Required task:
Leaving out every picture, quote the data below exactly as it appears.

Available data:
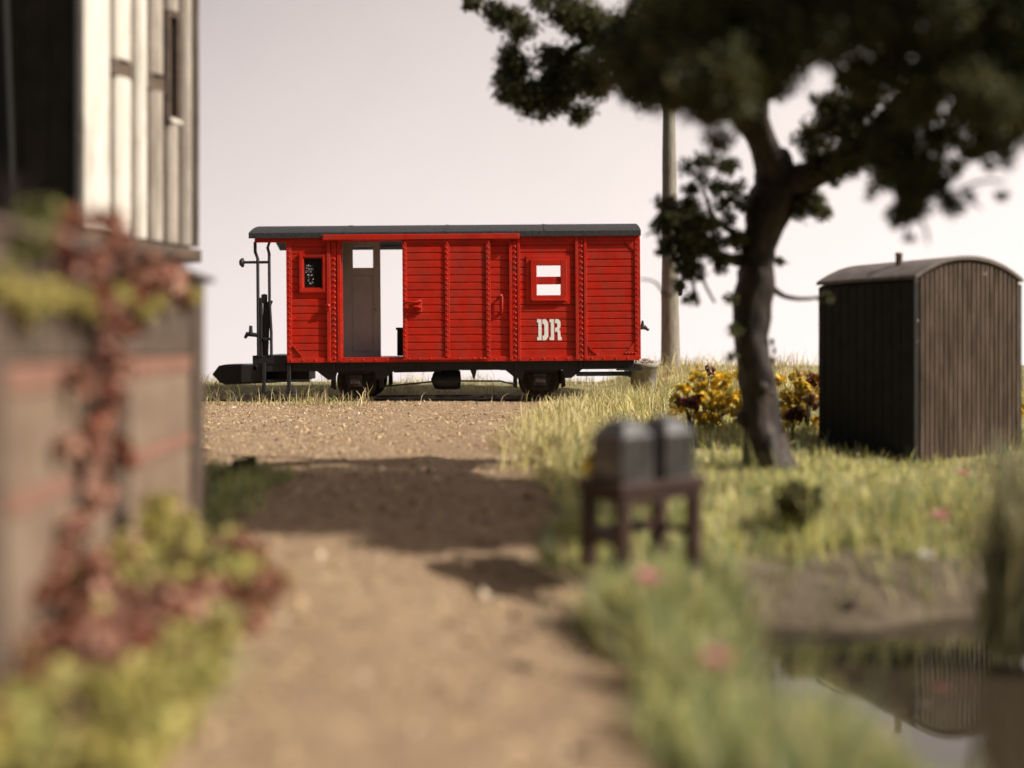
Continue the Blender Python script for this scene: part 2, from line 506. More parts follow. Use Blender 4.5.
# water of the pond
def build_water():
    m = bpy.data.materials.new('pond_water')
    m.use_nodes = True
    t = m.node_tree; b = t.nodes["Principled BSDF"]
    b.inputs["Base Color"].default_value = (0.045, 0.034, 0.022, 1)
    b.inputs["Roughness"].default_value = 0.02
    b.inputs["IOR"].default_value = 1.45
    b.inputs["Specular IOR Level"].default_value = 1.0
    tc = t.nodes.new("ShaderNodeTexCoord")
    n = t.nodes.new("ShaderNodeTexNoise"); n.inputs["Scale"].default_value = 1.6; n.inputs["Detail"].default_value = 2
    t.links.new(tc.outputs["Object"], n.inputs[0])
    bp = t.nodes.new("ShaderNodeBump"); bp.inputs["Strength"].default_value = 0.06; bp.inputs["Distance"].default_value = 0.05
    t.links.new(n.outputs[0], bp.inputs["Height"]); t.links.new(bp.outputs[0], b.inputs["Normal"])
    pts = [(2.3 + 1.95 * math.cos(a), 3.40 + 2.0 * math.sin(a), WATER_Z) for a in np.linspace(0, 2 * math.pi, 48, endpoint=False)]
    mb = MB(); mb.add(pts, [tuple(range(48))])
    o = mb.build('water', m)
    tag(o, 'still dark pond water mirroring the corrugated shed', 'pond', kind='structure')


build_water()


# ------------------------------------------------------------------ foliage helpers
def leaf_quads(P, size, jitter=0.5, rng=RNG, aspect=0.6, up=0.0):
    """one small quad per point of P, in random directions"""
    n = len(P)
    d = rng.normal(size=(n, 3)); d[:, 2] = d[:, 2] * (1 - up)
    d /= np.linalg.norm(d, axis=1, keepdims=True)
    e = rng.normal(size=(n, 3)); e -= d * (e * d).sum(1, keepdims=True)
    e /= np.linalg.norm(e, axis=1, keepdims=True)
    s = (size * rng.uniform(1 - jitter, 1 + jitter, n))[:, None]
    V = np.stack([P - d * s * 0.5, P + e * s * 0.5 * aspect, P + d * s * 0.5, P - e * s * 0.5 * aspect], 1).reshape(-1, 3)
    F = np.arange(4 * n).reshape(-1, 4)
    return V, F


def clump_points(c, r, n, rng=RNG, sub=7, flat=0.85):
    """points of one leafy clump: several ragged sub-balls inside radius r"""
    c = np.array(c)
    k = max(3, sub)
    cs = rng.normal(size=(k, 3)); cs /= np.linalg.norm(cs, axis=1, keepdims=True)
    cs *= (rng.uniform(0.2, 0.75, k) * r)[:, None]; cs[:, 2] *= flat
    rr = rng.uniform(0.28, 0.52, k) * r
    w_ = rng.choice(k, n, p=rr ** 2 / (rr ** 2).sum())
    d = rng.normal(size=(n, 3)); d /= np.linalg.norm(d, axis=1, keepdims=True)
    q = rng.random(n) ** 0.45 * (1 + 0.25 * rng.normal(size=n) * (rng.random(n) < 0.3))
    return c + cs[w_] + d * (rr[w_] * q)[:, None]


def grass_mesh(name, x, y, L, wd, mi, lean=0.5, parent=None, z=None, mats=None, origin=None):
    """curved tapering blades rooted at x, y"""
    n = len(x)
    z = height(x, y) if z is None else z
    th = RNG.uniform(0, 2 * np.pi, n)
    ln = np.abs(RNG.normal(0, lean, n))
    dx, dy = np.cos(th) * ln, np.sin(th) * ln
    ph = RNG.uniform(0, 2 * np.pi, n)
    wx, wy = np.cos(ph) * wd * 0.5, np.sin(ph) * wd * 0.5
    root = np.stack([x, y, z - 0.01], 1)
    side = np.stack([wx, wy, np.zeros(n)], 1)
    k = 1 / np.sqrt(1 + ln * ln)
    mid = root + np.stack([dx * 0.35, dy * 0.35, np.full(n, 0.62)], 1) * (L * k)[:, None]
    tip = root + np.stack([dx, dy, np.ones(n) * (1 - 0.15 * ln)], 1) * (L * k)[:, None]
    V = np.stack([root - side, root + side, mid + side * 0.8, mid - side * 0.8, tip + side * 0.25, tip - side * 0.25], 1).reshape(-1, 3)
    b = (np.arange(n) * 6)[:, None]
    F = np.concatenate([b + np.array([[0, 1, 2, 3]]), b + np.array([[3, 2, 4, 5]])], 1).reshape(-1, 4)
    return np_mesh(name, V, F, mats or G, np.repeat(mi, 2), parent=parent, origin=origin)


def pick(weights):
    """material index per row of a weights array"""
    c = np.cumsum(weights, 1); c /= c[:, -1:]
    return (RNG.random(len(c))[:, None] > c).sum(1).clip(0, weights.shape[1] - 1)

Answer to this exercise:
Continue the Blender Python script for this scene: part 2, from line 506. More parts follow. Use Blender 4.5.
# water of the pond
def build_water():
    m = bpy.data.materials.new('pond_water')
    m.use_nodes = True
    t = m.node_tree; b = t.nodes["Principled BSDF"]
    b.inputs["Base Color"].default_value = (0.045, 0.034, 0.022, 1)
    b.inputs["Roughness"].default_value = 0.02
    b.inputs["IOR"].default_value = 1.45
    b.inputs["Specular IOR Level"].default_value = 1.0
    tc = t.nodes.new("ShaderNodeTexCoord")
    n = t.nodes.new("ShaderNodeTexNoise"); n.inputs["Scale"].default_value = 1.6; n.inputs["Detail"].default_value = 2
    t.links.new(tc.outputs["Object"], n.inputs[0])
    bp = t.nodes.new("ShaderNodeBump"); bp.inputs["Strength"].default_value = 0.06; bp.inputs["Distance"].default_value = 0.05
    t.links.new(n.outputs[0], bp.inputs["Height"]); t.links.new(bp.outputs[0], b.inputs["Normal"])
    pts = [(2.3 + 1.95 * math.cos(a), 3.40 + 2.0 * math.sin(a), WATER_Z) for a in np.linspace(0, 2 * math.pi, 48, endpoint=False)]
    mb = MB(); mb.add(pts, [tuple(range(48))])
    o = mb.build('water', m)
    tag(o, 'still dark pond water mirroring the corrugated shed', 'pond', kind='structure')


build_water()


# ------------------------------------------------------------------ foliage helpers
def leaf_quads(P, size, jitter=0.5, rng=RNG, aspect=0.6, up=0.0):
    """one small quad per point of P, in random directions"""
    n = len(P)
    d = rng.normal(size=(n, 3)); d[:, 2] = d[:, 2] * (1 - up)
    d /= np.linalg.norm(d, axis=1, keepdims=True)
    e = rng.normal(size=(n, 3)); e -= d * (e * d).sum(1, keepdims=True)
    e /= np.linalg.norm(e, axis=1, keepdims=True)
    s = (size * rng.uniform(1 - jitter, 1 + jitter, n))[:, None]
    V = np.stack([P - d * s * 0.5, P + e * s * 0.5 * aspect, P + d * s * 0.5, P - e * s * 0.5 * aspect], 1).reshape(-1, 3)
    F = np.arange(4 * n).reshape(-1, 4)
    return V, F


def clump_points(c, r, n, rng=RNG, sub=7, flat=0.85):
    """points of one leafy clump: several ragged sub-balls inside radius r"""
    c = np.array(c)
    k = max(3, sub)
    cs = rng.normal(size=(k, 3)); cs /= np.linalg.norm(cs, axis=1, keepdims=True)
    cs *= (rng.uniform(0.2, 0.75, k) * r)[:, None]; cs[:, 2] *= flat
    rr = rng.uniform(0.28, 0.52, k) * r
    w_ = rng.choice(k, n, p=rr ** 2 / (rr ** 2).sum())
    d = rng.normal(size=(n, 3)); d /= np.linalg.norm(d, axis=1, keepdims=True)
    q = rng.random(n) ** 0.45 * (1 + 0.25 * rng.normal(size=n) * (rng.random(n) < 0.3))
    return c + cs[w_] + d * (rr[w_] * q)[:, None]


def grass_mesh(name, x, y, L, wd, mi, lean=0.5, parent=None, z=None, mats=None, origin=None):
    """curved tapering blades rooted at x, y"""
    n = len(x)
    z = height(x, y) if z is None else z
    th = RNG.uniform(0, 2 * np.pi, n)
    ln = np.abs(RNG.normal(0, lean, n))
    dx, dy = np.cos(th) * ln, np.sin(th) * ln
    ph = RNG.uniform(0, 2 * np.pi, n)
    wx, wy = np.cos(ph) * wd * 0.5, np.sin(ph) * wd * 0.5
    root = np.stack([x, y, z - 0.01], 1)
    side = np.stack([wx, wy, np.zeros(n)], 1)
    k = 1 / np.sqrt(1 + ln * ln)
    mid = root + np.stack([dx * 0.35, dy * 0.35, np.full(n, 0.62)], 1) * (L * k)[:, None]
    tip = root + np.stack([dx, dy, np.ones(n) * (1 - 0.15 * ln)], 1) * (L * k)[:, None]
    V = np.stack([root - side, root + side, mid + side * 0.8, mid - side * 0.8, tip + side * 0.25, tip - side * 0.25], 1).reshape(-1, 3)
    b = (np.arange(n) * 6)[:, None]
    F = np.concatenate([b + np.array([[0, 1, 2, 3]]), b + np.array([[3, 2, 4, 5]])], 1).reshape(-1, 4)
    return np_mesh(name, V, F, mats or G, np.repeat(mi, 2), parent=parent, origin=origin)


def pick(weights):
    """material index per row of a weights array"""
    c = np.cumsum(weights, 1); c /= c[:, -1:]
    return (RNG.random(len(c))[:, None] > c).sum(1).clip(0, weights.shape[1] - 1)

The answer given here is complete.